When I finished my graduation, I even had to conspire against the meeting of my parents with any inquisitive neighbours. My God…these people always have plethora of case studies about delayed marriages sure enough to scare my parents. However, I still managed to waver their anxiety by explaining myself stating my own priorities in life. But that was not enough to hold them back. Their placidity was seriously perturbed when someone showed the statistical data of decreasing fecundity with increasing age. This time my effort to stop their obsession was in vain. The seriousness caught everybody. The first and foremost thing was to get ready with my horoscope and photograph. As for as the horoscope is concerned, my parents were relieved to discover that there are no ‘dhoshas‘ in it. Now comes the photograph….I chose one from our photo archive which I thought I was looking good. My mom ‘No…no….how can we show this photo…you look so ordinary in this..you ought to look like a queen..!’ (Oh God…is she really thinking that instant beauty will suddenly emerge out of my face to show up in marriage proposal..?). One fine morning ceremoniously I was taken to a photo studio. I never knew that the mere mention about wedding will bring fervor on everyone. Even the photographer when he came to know the purpose of photo, assumed an overdose professional touch. But his attempt to bring out a pleasing smile from my face is highly commendable. It doesn’t mean that I am keeping a face like orangutan, it is other way round because I have an unusual habit of getting tickled when someone asks me to pose. Finally the photograph is ready for distribution. Now it’s time for registration. My dad has hoisted me in almost all match making forums. After so much of fussing around I got to know that marriage is not a simple deal. It is as complex as our universe.

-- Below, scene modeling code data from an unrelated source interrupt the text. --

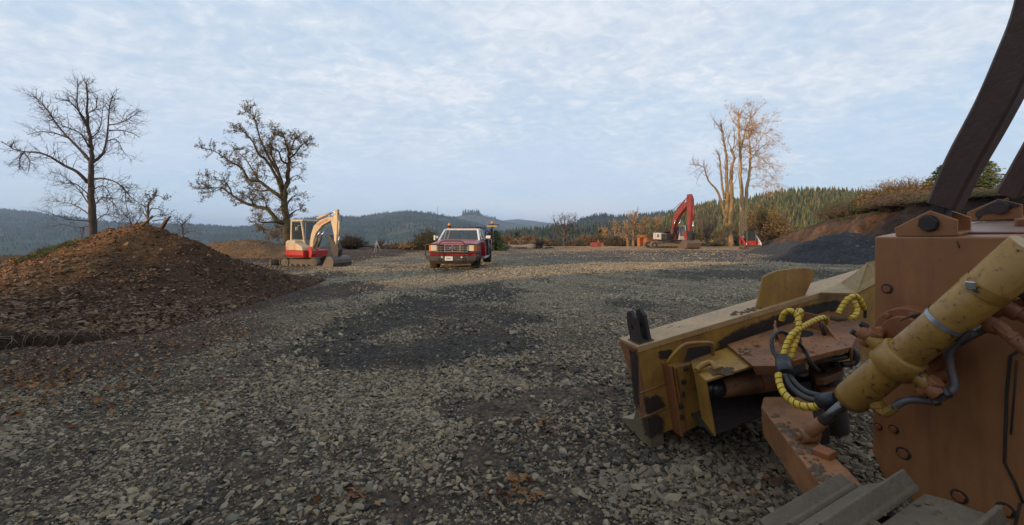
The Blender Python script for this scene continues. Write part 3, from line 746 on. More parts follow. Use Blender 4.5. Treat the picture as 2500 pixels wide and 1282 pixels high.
# dark crushed rock stockpiles at the foot of the bank
r, o, hf = cone_heap('gravel_stockpile', 19.8, 25.6, 4.9, 4.4, 2.15, 'largest dark gravel stockpile below the cut bank, nearest the yellow blade', 'gravel pile', (.050, .048, .050), 'dark_gravel', 161, 1.15)
heap_bits(r, o, hf, 9000, 13, 27, 20, 31, .02, .06, PAL_DARK, (.8, 2.0)); heap_bits(r, o, hf, 130, 13, 25, 20.5, 27, .05, .13, PAL_GREY, name='pale_rock')
r, o, hf = cone_heap('gravel_stockpile', 24.4, 37.5, 4.0, 3.6, 1.35, 'low dark gravel stockpile between the compact loader and the largest one', 'gravel pile', (.058, .057, .060), 'dark_gravel', 171, 1.1, [(23.2, 36.0, 2.2, .7)])
heap_bits(r, o, hf, 3500, 18, 30, 32, 42, .03, .07, PAL_DARK, (.9, 2.0))
r, o, hf = cone_heap('gravel_stockpile', 24.2, 34.0, 2.6, 2.6, 1.25, 'small rounded dark gravel stockpile tucked against the bank behind the largest one', 'gravel pile', (.055, .054, .057), 'dark_gravel', 181, 1.1)
heap_bits(r, o, hf, 1800, 21, 30, 30, 38, .03, .07, PAL_DARK, (.9, 2.0))
# brown soil heaps beyond
r, o, hf = cone_heap('soil_berm', -19.8, 31.5, 6.2, 3.2, 1.50, 'long low brown soil berm behind the small white and red excavator', 'soil heap', (.17, .105, .055), 'brown_soil', 191, .75)
heap_bits(r, o, hf, 9000, -27, -8, 27, 36, .03, .10, PAL_BROWN, (.8, 1.6))
r, o, hf = cone_heap('soil_heap', -19.0, 16.6, 2.6, 2.2, .98, 'orange brown leafy soil heap at the far left edge behind the big mound', 'soil heap', (.17, .095, .05), 'brown_soil', 201, .8)
heap_bits(r, o, hf, 3000, -25, -16, 13, 20, .03, .09, PAL_BROWN, (.8, 1.6))

# ---------------------------------------------------------------- trees
def bark(name, c, moss=None):
    if name in MATS: return MATS[name]
    t = NT(name); n = t.noise(6, 6, .7, .3, sc=(1, 1, .3)); n2 = t.noise(1.2, 4, .6)
    col = t.ramp(n, [(.3, tuple(.5*x for x in c)), (.7, tuple(1.4*x for x in c))])
    if moss: col = t.mix(t.ramp(n2, [(.45, 0.0), (.62, .85)]), col, moss)
    t.bump(n, .6, .03); MATS[name] = t.set(col, .9, None, .2); return MATS[name]
def leafmat(name, c1, c2):
    if name in MATS: return MATS[name]
    t = NT(name); n = t.noise(1.7, 3, .7); n2 = t.noise(9, 2, .5)
    col = t.mix(1.0, t.ramp(n, [(.35, c1), (.65, c2)]), t.ramp(n2, [(.3, .6), (.7, 1.4)]), 'MULTIPLY')
    MATS[name] = t.set(col, .7, None, .3); return MATS[name]
def tree(name, Y, limbs, label, cat='tree', group=None, bk=None, lv=None, seed=1, dens=3.0, L1=1.3, up=.25, droop=0.0, tw=.012, depth=1.0,
         sub=5, leaves=0.0, leaf=.06, sides=5, tstart=.25, curl=.35, third=0, trunk_n=1, ang=.9):
    """limbs: (list of photo pixels, r0, r1). Big limbs are traced, twigs grow from them."""
    r = random.Random(seed); g = lambda a, b: r.uniform(a, b)
    root = None; TRS = []; BRS = []; TW = MB(); LF = MB(); base = None
    px0, py0 = limbs[0][0][0]; b0 = U(px0, py0, Y); base = (b0.x, b0.y, float(gz(b0.x, b0.y))-.15)
    root = empty(name, base, 0, label, cat, group)
    paths = []
    for li, (pts, r0, r1) in enumerate(limbs):
        dy = 0 if li < trunk_n else g(-1, 1)*depth; P = []
        start = None
        m = len(pts)
        for i, (a, b) in enumerate(pts):
            P.append((a, b, dy*(i/(m-1))**.8))
        Q = [U(a, b, Y) + Vector((0, 0, 0)) for a, b, _ in P]; Q = [Vector((q.x*(Y+d)/Y, Y+d, CH+(q.z-CH)*(Y+d)/Y)) for q, (_, _, d) in zip(Q, P)]
        if li == 0: Q[0].z = base[2]
        Q = smooth_path(Q, 5); n = len(Q)
        wob = r0*.16
        Q = [q+Vector((g(-wob, wob), g(-wob, wob), g(-wob, wob)*.4))*(0 if i == 0 else 1) for i, q in enumerate(Q)]
        rs = [r0+(r1-r0)*(i/(n-1))**.8 for i in range(n)]
        if li == 0: rs[0] *= 1.45; rs[1] *= 1.12
        mb = MB(); mb.tube(Q, rs, 10 if r0 > .3 else 8 if r0 > .08 else 6); (TRS if li < trunk_n else BRS).append(mb)
        paths.append((Q, rs, li))
    def twig(p, d, L, r0, lvl):
        n = 4; q = [p.copy()]; dd = d.copy()
        for i in range(n):
            dd = (dd+Vector((g(-1, 1), g(-1, 1), g(-1, 1)))*curl+Vector((0, 0, up-droop*(i/n)))*.35).normalized(); p = p+dd*L/n; q.append(p.copy())
        TW.tube(q, [r0*(1-.75*i/n) for i in range(n+1)], 3 if lvl else 4, False, True)
        if lvl < (2 if third else 1):
            for k in range(sub if lvl == 0 else third):
                j = r.randint(1, n); f = q[j]; e = (dd+Vector((g(-1, 1), g(-1, 1), g(-1, 1)))*ang).normalized()
                twig(f, e, L*g(.35, .65), r0*.55, lvl+1)
        if leaves > 0:
            for k in range(n+1):
                if r.random() < leaves:
                    for _ in range(2):
                        c = q[k]+Vector((g(-1, 1), g(-1, 1), g(-1, 1)))*leaf*1.6; a = Vector((g(-1, 1), g(-1, 1), g(-1, 1))).normalized()*leaf*g(.6, 1.3); b = a.orthogonal().normalized()*leaf*g(.35, .7)
                        LF.add([c-a, c+b, c+a, c-b], [(0, 1, 2, 3)])
    for Q, rs, li in paths:
        tot = sum((Q[i+1]-Q[i]).length for i in range(len(Q)-1)); k = int(tot*dens)
        for _ in range(k):
            t = (tstart if li < trunk_n else .12)+r.random()**.8*(1-(tstart if li < trunk_n else .12)); i = min(int(t*(len(Q)-1)), len(Q)-2); f = t*(len(Q)-1)-i
            p = Q[i].lerp(Q[i+1], f); tg = (Q[i+1]-Q[i]).normalized(); d = Vector((g(-1, 1), g(-1, 1), g(-1, 1))); d = (d-tg*d.dot(tg)).normalized()
            d = (d*1.0+tg*g(.3, 1.0)+Vector((0, 0, up))).normalized(); sc = 1-.45*t
            twig(p, d, L1*g(.5, 1.15)*sc, min(tw*1.6, max(rs[i]*.55, tw*.6)), 0)
    bk = bk or bark('dark_bark', (.055, .045, .038))
    for mb in TRS: mb.build('trunk', bk, root, off=base)
    for mb in BRS: mb.build('limb', bk, root, off=base)
    if TW.v: TW.build('twigs', bk, root, off=base, kind='stuff')
    if LF.v: LF.build('foliage', lv, root, off=base, kind='stuff')
    return root
B_DARK = bark('dark_bark', (.095, .075, .060)); B_GREY = bark('grey_bark', (.15, .12, .095)); B_MOSS = bark('mossy_bark', (.30, .20, .11), (.14, .12, .04))
B_TAN = bark('tan_bark', (.30, .20, .11)); B_OAK = bark('oak_bark', (.10, .078, .055), (.085, .08, .03))

def z1(pts): return [(x/2.564, 150+y/2.564) for x, y in pts]
# tall bare tree at the far left
tree('bare_tree', 22, [
    (z1([(585, 1130), (578, 950), (568, 790), (572, 640), (568, 520), (550, 400), (548, 270), (540, 130)]), 0.19, .025),
    (z1([(555, 760), (480, 690), (400, 650), (320, 600), (240, 570), (150, 565), (80, 545), (10, 500)]), .085, .014),
    (z1([(150, 565), (120, 620), (130, 680)]), .03, .01), (z1([(150, 570), (185, 620), (180, 690)]), .03, .01),
    (z1([(565, 625), (500, 550), (430, 480), (360, 400), (300, 310), (240, 240), (190, 215)]), .075, .012),
    (z1([(430, 480), (340, 450), (250, 440), (170, 460)]), .035, .01),
    (z1([(580, 630), (640, 580), (670, 480), (680, 350), (690, 260), (715, 190)]), .08, .014),
    (z1([(675, 400), (750, 385), (820, 350), (885, 305)]), .035, .008), (z1([(680, 432), (760, 432), (830, 450), (880, 480)]), .035, .008),
    (z1([(660, 500), (730, 490), (770, 560), (820, 615)]), .03, .008),
    (z1([(590, 735), (660, 735), (740, 765), (800, 830), (850, 870)]), .06, .010), (z1([(740, 765), (780, 800), (790, 900), (815, 990)]), .03, .008),
    (z1([(550, 400), (500, 320), (430, 250), (350, 230)]), .045, .010), (z1([(550, 420), (490, 300), (485, 200), (487, 110)]), .045, .010),
    (z1([(560, 540), (500, 450), (390, 400), (300, 350)]), .04, .008), (z1([(545, 330), (600, 290), (610, 210)]), .03, .008),
    (z1([(570, 480), (620, 430), (640, 330), (650, 220)]), .03, .008),
    (z1([(560, 960), (470, 900), (380, 880), (280, 870)]), .03, .006), (z1([(556, 1000), (440, 990), (340, 960), (260, 930)]), .03, .006),
    (z1([(560, 900), (490, 800), (400, 720), (310, 690)]), .03, .006), (z1([(560, 840), (480, 770), (400, 760), (300, 740)]), .03, .006),
    (z1([(560, 1030), (480, 1040), (400, 1020), (330, 1030)]), .025, .006), (z1([(585, 800), (650, 780), (700, 860), (715, 950)]), .03, .006),
    (z1([(590, 900), (650, 850), (720, 900), (760, 980)]), .03, .006), (z1([(595, 1000), (660, 960), (760, 960), (850, 1000)]), .025, .006)],
    'tall bare dark tree at the far left, standing behind the big brown mound', dens=9, L1=1.0, tw=.0085, sub=6, third=0, up=.1, depth=2.2, seed=3, tstart=.15, curl=.45)
def z2(pts): return [(440+x/2.913, 240+y/2.913) for x, y in pts]
tree('oak_tree', 33, [
    (z2([(775, 1120), (765, 1000), (755, 900), (750, 800), (740, 700), (765, 560), (775, 430), (760, 330), (720, 260)]), .42, .03),
    (z2([(745, 890), (690, 870), (620, 790), (540, 770), (450, 740), (370, 690), (300, 640), (200, 640), (90, 640)]), .20, .02),
    (z2([(740, 720), (640, 650), (560, 590), (490, 580), (440, 500), (340, 440), (250, 380), (150, 350)]), .17, .015),
    (z2([(730, 690), (690, 570), (610, 440), (560, 400), (510, 300), (440, 230), (400, 210)]), .15, .015),
    (z2([(735, 660), (700, 540), (640, 440), (610, 380), (570, 290), (540, 180), (500, 110), (450, 80)]), .13, .012),
    (z2([(740, 650), (690, 500), (650, 400), (655, 300), (680, 240)]), .12, .012),
    (z2([(770, 470), (720, 440), (700, 380), (640, 350), (560, 340)]), .09, .010),
    (z2([(775, 430), (820, 390), (870, 330), (930, 320)]), .09, .010), (z2([(780, 400), (800, 330), (830, 260)]), .08, .010),
    (z2([(640, 650), (560, 660), (500, 620), (440, 560)]), .08, .01), (z2([(560, 590), (520, 520), (470, 440), (430, 400), (360, 330)]), .08, .01),
    (z2([(540, 770), (480, 700), (440, 690)]), .06, .01), (z2([(370, 690), (340, 620), (280, 580), (180, 590)]), .06, .01),
    (z2([(620, 790), (600, 720), (580, 690)]), .06, .01), (z2([(755, 900), (700, 940), (620, 940), (560, 920)]), .10, .01),
    (z2([(750, 880), (640, 880), (570, 880), (530, 840)]), .10, .01), (z2([(760, 850), (820, 800), (860, 790)]), .09, .01),
    (z2([(755, 760), (800, 700), (850, 690)]), .08, .01), (z2([(760, 920), (700, 960), (690, 1000)]), .07, .01),
    (z2([(765, 600), (800, 560), (860, 540)]), .07, .01), (z2([(300, 640), (250, 660), (200, 690)]), .04, .01), (z2([(600, 480), (560, 470), (500, 480)]), .05, .01)],
    'large spreading oak with sparse brown leaves behind the small white and red excavator', bk=B_OAK, lv=leafmat('oak_leaves', (.16, .11, .035), (.30, .18, .065)),
    dens=4.6, L1=1.35, tw=.013, sub=6, up=.2, depth=3.2, seed=5, leaves=.75, leaf=.046, tstart=.28, curl=.5, ang=1.1)
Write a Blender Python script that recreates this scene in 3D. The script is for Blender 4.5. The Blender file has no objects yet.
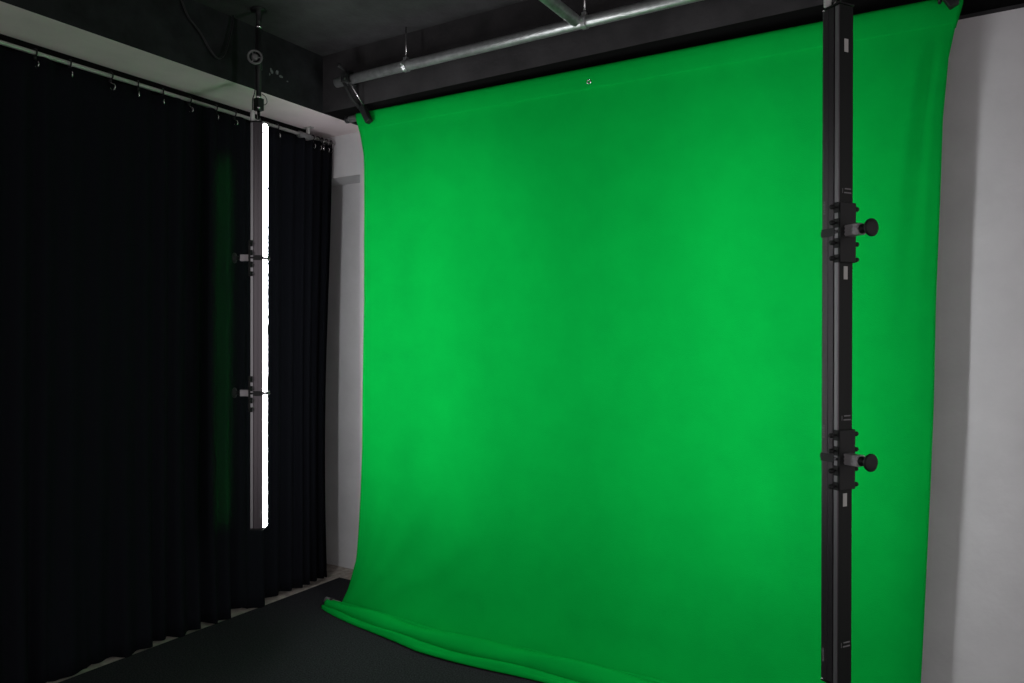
import bpy, bmesh, math, random
from mathutils import Vector, Matrix
import numpy as np
S = bpy.context.scene
COL = S.collection
random.seed(4)
R = math.radians

# ------------------------------------------------------------------ camera, world, exposure
def make_camera():
    yaw, pitch, roll = R(31.65), R(-.157), R(-.105)
    fwd = Vector((-math.sin(yaw) * math.cos(pitch), math.cos(yaw) * math.cos(pitch), math.sin(pitch)))
    right = Vector((math.cos(yaw), math.sin(yaw), 0))
    up = right.cross(fwd)
    r2 = right * math.cos(roll) - up * math.sin(roll)
    u2 = right * math.sin(roll) + up * math.cos(roll)
    m = Matrix((r2, u2, -fwd)).transposed().to_4x4()
    m.translation = (0, 0, 1.4)
    c = bpy.data.cameras.new('camera'); c.sensor_width = 36; c.lens = 36 * 749 / 1024
    c.clip_start = .05
    o = bpy.data.objects.new('camera', c); COL.objects.link(o); o.matrix_world = m
    S.camera = o
make_camera()
w = bpy.data.worlds.new('room_dark'); S.world = w; w.use_nodes = True
# the rest of the studio behind the camera: dim, brighter above eye level
nt = w.node_tree; bg = nt.nodes['Background']
tc = nt.nodes.new('ShaderNodeTexCoord'); sx = nt.nodes.new('ShaderNodeSeparateXYZ'); cr = nt.nodes.new('ShaderNodeValToRGB')
nt.links.new(tc.outputs['Generated'], sx.inputs[0]); nt.links.new(sx.outputs['Z'], cr.inputs[0])
cr.color_ramp.elements[0].position = 0; cr.color_ramp.elements[0].color = (.66, .60, .62, 1)
cr.color_ramp.elements[1].position = .12; cr.color_ramp.elements[1].color = (1, .965, .97, 1)
nt.links.new(cr.outputs[0], bg.inputs[0]); bg.inputs[1].default_value = .92
S.view_settings.view_transform = 'Standard'; S.view_settings.look = 'None'
S.view_settings.exposure = 0.0; S.view_settings.gamma = 1
S.view_settings.use_curve_mapping = False
LED_L, LED_R = 57.0, 50.0        # radiance of the two diffusers
BEAM_L, BEAM_R = 2.7, 2.2      # watts of the lens beams
SPREAD_L, SPREAD_R = 62, 80

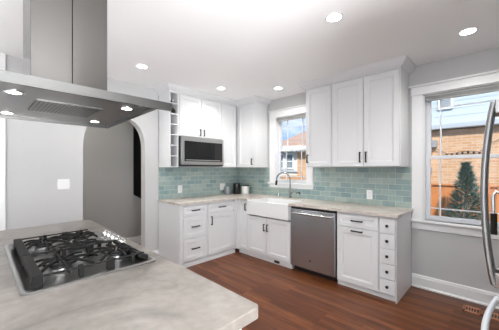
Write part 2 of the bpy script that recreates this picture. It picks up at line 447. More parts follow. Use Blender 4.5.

After much scrutinizing and trying out various permutations and combinations my parents are going to show me a guy and by that time I may lose the charming feel of facing my life partner.

1 comment:

  1. It's interesting how this feeling is so universal. I remember hearing similar comments from my sister. I think we ought to punch these privy relatives on their faces. Only then will they understand. All the harassment faced apart, I think this is probably the worst thing about being a woman in India. And the point that we are subjected to such humiliation by one's own parents is the most disappointing thing of all. Nuptial nonsense, I agree.